Aus den im zweiten Halbjahr 2020 erhaltenen und bezahlten Anzahlungsrechnungen kann nur die mit dem Steuersatz von 16 % bzw. 5 % ausgewiesene Steuer als Vorsteuer geltend gemacht werden, auch wenn der spätere Leistungsbezug dem Steuersatz von 19 % bzw. 7 % unterliegt. Die auf die Anzahlung entfallende Nachsteuer kann in dem Voranmeldungszeitraum als Vorsteuer abgezogen werden, in dem der Leistungsbezug erfolgt und die Rechnung vorliegt.
Zur Vereinfachungsregelung in Fällen, in denen im Zeitpunkt der Zahlung der Abschlagsrechnung bereits feststeht, dass der spätere Leistungsbezug einem anderen Steuersatz unterliegen wird, vgl. Tz. I.6.3.

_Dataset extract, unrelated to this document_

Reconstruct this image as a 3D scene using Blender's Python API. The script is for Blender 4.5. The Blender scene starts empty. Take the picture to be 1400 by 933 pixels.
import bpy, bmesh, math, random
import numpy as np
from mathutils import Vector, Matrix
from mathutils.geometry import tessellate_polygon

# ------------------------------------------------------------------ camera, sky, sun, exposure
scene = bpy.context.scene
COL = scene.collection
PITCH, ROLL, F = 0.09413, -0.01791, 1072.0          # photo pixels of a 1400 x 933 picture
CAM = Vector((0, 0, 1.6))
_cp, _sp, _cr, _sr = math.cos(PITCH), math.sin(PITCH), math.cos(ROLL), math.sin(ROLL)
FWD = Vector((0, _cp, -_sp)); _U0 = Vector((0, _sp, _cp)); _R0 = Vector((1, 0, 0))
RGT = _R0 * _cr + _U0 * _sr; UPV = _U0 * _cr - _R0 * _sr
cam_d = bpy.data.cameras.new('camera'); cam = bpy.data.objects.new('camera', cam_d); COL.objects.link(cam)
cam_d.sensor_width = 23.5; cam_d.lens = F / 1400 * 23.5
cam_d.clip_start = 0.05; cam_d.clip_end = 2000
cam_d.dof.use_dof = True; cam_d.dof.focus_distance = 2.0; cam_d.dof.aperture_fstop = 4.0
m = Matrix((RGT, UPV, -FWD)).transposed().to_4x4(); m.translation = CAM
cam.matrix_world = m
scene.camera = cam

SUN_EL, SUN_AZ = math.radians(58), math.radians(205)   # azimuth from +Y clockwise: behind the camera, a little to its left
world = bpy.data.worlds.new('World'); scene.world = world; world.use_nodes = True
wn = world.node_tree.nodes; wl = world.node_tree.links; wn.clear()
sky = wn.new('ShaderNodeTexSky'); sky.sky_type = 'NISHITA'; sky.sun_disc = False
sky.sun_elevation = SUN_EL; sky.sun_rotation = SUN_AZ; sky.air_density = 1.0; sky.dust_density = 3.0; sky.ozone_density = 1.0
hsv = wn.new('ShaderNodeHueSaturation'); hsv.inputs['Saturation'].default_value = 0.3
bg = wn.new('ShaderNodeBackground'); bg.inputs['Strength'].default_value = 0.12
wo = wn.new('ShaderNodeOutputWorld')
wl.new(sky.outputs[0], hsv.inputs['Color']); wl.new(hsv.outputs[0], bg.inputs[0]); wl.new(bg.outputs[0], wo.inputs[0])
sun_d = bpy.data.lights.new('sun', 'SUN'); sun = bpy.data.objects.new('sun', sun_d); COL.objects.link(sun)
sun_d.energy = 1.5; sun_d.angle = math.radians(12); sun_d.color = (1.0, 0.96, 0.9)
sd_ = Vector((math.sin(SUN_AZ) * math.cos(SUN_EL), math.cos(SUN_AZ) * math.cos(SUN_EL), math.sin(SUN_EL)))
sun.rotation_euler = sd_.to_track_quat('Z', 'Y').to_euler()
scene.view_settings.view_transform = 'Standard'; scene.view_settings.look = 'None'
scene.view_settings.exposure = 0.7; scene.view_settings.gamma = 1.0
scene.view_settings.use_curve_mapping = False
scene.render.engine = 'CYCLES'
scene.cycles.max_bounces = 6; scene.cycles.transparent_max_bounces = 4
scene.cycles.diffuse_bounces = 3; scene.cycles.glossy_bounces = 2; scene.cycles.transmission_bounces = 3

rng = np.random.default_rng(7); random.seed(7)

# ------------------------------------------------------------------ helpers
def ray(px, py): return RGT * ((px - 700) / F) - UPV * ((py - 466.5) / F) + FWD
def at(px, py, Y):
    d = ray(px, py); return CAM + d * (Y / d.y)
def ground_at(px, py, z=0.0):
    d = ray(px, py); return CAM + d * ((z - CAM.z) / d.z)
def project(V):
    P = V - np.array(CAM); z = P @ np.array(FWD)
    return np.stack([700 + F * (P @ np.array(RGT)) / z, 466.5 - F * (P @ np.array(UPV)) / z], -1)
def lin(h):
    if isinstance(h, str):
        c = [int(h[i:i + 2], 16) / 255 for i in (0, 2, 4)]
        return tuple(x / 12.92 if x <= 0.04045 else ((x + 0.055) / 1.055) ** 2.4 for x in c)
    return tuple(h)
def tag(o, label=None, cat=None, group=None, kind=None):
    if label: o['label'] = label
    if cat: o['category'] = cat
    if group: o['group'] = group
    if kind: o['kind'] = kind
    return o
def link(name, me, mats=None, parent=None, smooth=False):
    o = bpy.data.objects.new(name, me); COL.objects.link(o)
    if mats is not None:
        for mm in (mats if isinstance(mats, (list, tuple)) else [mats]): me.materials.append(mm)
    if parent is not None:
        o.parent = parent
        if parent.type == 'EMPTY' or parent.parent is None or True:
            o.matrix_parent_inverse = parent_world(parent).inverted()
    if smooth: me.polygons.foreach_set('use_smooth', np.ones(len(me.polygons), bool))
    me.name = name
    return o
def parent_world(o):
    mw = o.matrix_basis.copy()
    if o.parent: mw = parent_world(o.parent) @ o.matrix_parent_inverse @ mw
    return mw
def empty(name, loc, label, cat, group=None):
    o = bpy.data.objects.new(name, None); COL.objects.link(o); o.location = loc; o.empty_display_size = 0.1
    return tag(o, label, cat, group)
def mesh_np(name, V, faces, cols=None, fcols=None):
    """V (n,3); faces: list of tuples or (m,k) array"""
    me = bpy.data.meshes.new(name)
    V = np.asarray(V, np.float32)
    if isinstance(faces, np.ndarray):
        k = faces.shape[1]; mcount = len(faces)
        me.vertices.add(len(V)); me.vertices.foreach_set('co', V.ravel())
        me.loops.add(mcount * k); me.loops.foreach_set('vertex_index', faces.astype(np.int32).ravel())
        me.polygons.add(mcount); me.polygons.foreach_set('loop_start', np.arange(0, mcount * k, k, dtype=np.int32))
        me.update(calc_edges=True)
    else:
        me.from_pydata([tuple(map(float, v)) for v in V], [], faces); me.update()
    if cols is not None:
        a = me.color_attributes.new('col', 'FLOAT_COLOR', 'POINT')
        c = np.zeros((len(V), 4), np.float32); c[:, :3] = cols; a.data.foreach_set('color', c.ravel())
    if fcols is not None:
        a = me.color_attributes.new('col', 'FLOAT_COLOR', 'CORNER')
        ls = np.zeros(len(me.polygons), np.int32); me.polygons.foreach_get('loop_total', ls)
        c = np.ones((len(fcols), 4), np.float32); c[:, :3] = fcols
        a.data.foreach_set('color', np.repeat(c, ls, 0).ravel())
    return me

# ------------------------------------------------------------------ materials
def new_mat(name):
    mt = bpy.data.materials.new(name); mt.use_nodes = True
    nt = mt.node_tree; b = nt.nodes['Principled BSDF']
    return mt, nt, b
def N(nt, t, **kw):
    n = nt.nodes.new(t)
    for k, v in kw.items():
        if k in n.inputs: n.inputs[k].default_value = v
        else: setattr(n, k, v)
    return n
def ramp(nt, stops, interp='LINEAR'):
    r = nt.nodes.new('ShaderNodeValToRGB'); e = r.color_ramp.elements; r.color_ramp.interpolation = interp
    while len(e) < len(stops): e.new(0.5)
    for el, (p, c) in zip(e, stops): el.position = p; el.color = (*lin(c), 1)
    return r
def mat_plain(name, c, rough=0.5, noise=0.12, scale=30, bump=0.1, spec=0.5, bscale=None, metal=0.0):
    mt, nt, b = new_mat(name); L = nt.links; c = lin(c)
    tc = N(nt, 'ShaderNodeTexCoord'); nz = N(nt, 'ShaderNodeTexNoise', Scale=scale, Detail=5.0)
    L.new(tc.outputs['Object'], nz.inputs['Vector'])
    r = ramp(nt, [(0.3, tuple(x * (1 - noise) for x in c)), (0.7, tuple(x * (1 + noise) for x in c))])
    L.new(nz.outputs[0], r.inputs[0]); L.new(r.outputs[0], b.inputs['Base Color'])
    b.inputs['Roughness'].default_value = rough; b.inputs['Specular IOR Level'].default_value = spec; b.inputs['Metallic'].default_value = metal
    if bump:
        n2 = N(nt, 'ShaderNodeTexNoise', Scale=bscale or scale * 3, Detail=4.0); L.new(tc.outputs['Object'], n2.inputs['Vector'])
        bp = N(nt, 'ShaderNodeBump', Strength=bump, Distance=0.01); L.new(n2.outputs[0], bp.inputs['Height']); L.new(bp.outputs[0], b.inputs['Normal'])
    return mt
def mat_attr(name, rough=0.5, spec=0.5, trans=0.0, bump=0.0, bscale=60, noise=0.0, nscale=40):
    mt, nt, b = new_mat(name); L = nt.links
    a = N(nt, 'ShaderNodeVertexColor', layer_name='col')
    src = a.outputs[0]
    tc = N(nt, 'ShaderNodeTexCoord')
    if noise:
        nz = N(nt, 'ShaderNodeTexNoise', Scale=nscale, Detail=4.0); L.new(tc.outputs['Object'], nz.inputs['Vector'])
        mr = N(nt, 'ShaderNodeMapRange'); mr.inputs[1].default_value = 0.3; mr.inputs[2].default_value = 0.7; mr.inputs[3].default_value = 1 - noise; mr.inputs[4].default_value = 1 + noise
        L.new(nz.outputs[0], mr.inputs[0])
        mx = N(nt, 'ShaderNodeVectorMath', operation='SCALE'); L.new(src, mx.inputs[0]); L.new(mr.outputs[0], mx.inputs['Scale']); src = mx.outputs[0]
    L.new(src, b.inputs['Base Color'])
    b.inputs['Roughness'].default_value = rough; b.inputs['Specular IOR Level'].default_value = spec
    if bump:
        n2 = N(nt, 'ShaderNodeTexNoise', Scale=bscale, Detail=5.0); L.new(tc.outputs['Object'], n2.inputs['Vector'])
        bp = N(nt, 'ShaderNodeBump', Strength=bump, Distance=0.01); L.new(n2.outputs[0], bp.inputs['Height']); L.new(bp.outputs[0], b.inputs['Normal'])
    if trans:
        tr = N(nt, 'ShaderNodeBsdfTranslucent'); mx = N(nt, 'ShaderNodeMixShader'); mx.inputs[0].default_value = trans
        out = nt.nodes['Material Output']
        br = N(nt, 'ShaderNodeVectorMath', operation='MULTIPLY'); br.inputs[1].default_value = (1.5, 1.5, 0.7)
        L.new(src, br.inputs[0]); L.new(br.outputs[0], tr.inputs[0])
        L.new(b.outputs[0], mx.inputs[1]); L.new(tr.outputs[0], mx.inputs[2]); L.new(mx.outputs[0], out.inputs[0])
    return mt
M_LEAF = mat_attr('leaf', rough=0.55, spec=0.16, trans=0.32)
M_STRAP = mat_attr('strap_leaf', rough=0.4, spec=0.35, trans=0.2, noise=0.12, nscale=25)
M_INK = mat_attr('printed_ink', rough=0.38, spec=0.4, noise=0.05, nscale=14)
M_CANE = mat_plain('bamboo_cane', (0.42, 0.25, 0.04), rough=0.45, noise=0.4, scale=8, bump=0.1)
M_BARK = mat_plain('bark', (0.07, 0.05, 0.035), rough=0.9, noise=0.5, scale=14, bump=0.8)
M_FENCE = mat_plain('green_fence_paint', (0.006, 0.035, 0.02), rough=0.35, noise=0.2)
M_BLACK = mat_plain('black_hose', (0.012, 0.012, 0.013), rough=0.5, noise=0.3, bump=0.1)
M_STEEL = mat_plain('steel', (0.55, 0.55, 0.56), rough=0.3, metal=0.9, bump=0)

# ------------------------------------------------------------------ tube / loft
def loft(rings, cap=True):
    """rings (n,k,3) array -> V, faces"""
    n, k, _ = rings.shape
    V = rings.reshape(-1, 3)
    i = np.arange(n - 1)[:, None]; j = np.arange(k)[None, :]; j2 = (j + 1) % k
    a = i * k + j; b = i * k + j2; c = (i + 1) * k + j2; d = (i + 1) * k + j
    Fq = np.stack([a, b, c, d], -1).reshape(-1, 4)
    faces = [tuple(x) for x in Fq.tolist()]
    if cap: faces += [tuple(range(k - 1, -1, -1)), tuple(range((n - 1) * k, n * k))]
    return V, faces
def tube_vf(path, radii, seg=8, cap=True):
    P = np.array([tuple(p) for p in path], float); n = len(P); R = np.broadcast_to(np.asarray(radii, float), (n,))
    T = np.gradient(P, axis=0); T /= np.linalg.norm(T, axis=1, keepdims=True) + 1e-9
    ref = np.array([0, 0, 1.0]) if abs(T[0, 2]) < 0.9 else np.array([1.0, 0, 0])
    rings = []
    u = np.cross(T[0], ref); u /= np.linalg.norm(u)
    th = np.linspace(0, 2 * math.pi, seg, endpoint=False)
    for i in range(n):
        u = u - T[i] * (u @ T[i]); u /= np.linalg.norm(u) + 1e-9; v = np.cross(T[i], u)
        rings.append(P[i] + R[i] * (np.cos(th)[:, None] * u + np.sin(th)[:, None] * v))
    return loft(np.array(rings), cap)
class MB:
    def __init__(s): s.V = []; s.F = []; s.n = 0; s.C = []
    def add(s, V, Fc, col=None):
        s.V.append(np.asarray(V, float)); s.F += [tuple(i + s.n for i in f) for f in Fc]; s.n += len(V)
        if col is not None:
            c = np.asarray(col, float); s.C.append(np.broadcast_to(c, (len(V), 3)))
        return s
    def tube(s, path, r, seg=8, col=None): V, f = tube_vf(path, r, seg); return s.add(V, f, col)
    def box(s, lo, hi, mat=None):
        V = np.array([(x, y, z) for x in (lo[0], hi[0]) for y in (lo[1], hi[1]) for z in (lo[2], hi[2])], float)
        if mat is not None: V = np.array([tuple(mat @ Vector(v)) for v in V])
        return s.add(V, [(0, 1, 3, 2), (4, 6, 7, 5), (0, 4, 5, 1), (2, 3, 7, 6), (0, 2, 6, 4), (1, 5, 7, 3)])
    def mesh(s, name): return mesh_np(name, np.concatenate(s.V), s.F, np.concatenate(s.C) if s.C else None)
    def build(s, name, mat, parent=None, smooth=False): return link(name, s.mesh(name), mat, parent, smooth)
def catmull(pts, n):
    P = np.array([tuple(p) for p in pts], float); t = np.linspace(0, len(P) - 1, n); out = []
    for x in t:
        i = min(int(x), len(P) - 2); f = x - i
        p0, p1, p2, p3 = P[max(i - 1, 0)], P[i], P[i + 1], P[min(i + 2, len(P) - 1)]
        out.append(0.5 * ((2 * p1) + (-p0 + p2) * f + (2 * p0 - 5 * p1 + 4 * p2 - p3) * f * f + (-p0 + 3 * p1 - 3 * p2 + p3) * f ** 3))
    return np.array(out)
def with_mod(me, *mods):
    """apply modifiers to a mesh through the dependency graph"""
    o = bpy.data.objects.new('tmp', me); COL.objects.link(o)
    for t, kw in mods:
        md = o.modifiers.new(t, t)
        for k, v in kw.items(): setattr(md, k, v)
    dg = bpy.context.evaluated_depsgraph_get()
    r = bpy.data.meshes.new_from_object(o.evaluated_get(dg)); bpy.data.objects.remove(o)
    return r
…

Die Vorsteuerbeträge sind in der Zeile 53 der Umsatzsteuer-Voranmeldung 2020 bzw. in der Zeile 55 der Umsatzsteuer-Voranmeldung 2021 (Vordruckmuster USt 1 A - ELSTER) für den maßgeblichen Voranmeldungszeitraum bzw. Zeile 122 der Umsatzsteuererklärung für das Kalenderjahr 2020 bzw. 2021 (Vordruckmuster USt 2 A - ELSTER) geltend zu machen. Wurden Vorsteuerbeträge aus geleisteten Anzahlungen bereits abgezogen, kann bei Leistungsbezug nur der Differenzbetrag zwischen dem Steuerausweis laut Schlussrechnung und der bereits aus den Anzahlungsrechnungen abgezogenen Vorsteuer geltend gemacht werden.
Vorausrechnungen sind Rechnungen, in denen vor Ausführung der Leistung oder Teilleistung das gesamte Entgelt und die darauf entfallende Steuer insgesamt gesondert ausgewiesen werden. Zusätzliche Rechnungen über Anzahlungen entfallen.
Auch bei der Erteilung von Vorausrechnungen entsteht die Umsatzsteuer bereits mit Ablauf des Voranmeldungszeitraums, in dem das Entgelt vor Ausführung der Leistung vereinnahmt wird (§ 13 Abs. 1 Nr. 1 Buchstabe a, § 13b Abs. 4 Satz 2 Umsatzsteuergesetz). Daher gelten die Ausführungen in Tz. I.6 grundsätzlich entsprechend mit der Ausnahme, dass bei einer Vorausrechnung stets eine Rechnungsberichtigung erfolgen muss, wenn in der Vorausrechnung ein anderer als der bei Leistungserbringung geltende Steuersatz ausgewiesen ist.
Zu den Folgen eines unzutreffenden Steuerausweises vgl. Tz. I.5.